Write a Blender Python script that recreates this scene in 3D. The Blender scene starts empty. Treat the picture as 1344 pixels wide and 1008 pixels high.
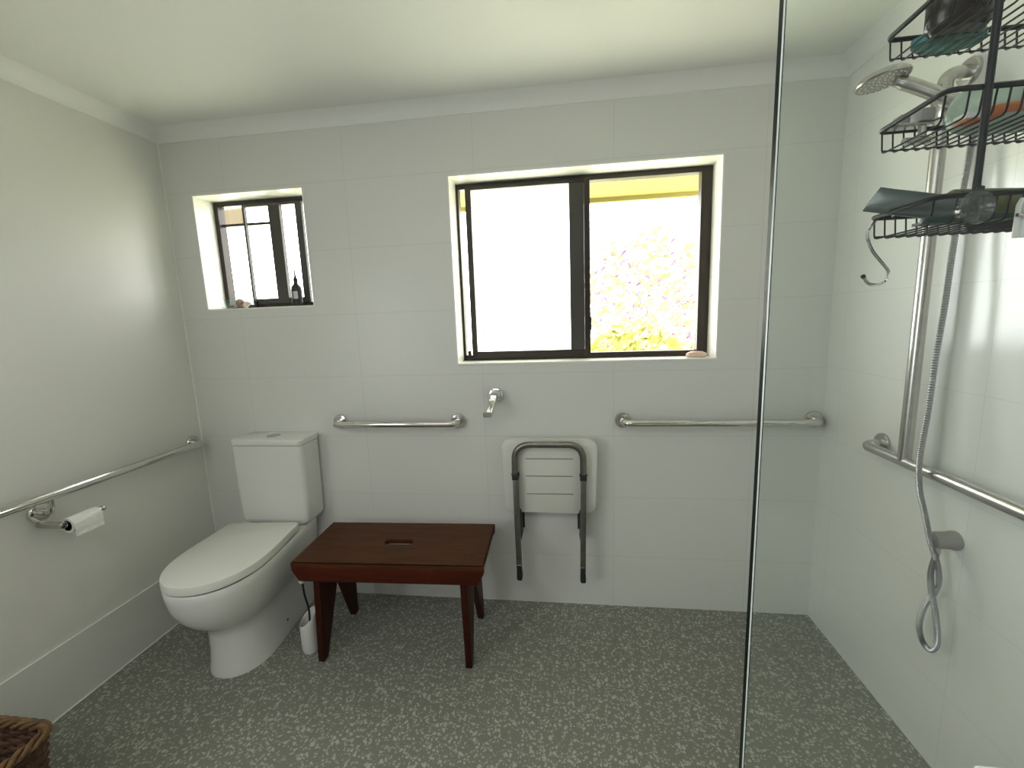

####################

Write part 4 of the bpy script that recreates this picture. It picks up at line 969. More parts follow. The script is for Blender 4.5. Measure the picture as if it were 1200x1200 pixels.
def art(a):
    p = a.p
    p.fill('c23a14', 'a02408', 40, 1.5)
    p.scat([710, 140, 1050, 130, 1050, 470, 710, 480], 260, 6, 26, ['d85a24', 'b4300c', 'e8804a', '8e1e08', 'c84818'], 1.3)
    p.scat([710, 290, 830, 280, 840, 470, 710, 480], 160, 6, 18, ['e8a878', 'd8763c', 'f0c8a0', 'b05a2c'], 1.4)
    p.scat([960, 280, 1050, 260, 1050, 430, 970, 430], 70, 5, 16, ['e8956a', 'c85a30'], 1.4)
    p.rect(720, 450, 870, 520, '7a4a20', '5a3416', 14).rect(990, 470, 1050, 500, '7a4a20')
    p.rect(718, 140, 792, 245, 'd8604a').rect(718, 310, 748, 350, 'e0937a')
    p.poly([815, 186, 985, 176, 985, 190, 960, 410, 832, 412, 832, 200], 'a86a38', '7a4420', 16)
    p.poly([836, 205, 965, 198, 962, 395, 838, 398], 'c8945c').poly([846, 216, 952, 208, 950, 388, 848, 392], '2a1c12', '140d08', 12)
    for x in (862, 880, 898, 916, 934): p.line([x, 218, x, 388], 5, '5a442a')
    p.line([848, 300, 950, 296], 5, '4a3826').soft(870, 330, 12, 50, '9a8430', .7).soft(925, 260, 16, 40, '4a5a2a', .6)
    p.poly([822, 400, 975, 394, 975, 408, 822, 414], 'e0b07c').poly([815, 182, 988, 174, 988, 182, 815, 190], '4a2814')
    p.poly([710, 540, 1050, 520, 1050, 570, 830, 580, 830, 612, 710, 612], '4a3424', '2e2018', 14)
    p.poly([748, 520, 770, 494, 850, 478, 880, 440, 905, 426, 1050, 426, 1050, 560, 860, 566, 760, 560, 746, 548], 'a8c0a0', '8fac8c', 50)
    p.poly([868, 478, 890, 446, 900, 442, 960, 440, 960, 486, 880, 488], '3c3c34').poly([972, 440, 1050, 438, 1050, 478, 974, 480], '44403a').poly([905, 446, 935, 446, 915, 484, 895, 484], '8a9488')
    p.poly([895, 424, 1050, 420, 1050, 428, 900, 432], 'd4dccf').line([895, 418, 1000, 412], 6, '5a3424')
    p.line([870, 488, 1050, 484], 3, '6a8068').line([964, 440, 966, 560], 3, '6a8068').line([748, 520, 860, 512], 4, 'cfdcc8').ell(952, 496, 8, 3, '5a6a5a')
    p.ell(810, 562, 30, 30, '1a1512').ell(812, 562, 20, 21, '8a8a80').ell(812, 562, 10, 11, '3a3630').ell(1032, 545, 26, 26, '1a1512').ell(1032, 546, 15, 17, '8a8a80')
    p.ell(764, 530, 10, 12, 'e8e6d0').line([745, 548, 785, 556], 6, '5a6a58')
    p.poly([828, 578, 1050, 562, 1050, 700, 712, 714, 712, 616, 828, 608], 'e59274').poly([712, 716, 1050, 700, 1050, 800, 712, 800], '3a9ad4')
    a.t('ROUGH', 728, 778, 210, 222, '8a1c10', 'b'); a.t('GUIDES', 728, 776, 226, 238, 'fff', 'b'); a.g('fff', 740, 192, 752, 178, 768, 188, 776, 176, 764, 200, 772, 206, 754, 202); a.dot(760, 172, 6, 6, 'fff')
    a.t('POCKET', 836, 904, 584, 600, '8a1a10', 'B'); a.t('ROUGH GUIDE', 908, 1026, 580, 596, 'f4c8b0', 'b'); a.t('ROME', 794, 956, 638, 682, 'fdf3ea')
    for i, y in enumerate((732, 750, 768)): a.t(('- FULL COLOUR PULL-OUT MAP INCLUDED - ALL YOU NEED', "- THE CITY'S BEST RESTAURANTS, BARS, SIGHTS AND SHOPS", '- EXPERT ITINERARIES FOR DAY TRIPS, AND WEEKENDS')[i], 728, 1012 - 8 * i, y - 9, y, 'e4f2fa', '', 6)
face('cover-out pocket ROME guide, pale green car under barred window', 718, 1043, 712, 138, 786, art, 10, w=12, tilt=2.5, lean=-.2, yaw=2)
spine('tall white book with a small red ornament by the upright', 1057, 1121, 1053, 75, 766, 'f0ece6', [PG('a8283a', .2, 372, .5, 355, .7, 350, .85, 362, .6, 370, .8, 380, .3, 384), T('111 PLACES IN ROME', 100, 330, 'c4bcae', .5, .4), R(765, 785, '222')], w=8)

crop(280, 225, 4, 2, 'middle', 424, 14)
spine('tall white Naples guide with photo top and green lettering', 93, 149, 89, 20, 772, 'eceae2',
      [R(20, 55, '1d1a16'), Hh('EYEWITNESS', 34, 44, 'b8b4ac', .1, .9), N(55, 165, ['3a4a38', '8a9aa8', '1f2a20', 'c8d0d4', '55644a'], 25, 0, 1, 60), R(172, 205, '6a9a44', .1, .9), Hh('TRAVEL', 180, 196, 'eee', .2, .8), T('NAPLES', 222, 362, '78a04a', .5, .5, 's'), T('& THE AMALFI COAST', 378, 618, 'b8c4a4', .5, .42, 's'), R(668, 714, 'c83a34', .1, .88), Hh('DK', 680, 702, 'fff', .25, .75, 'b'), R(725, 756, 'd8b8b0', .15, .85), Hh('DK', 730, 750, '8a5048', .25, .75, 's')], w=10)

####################

■ EXERCISE TASK ■
Of the lines in the listing above, how many hold the string "picture"? Reply with the number only.

■ IN RESPONSE ■
2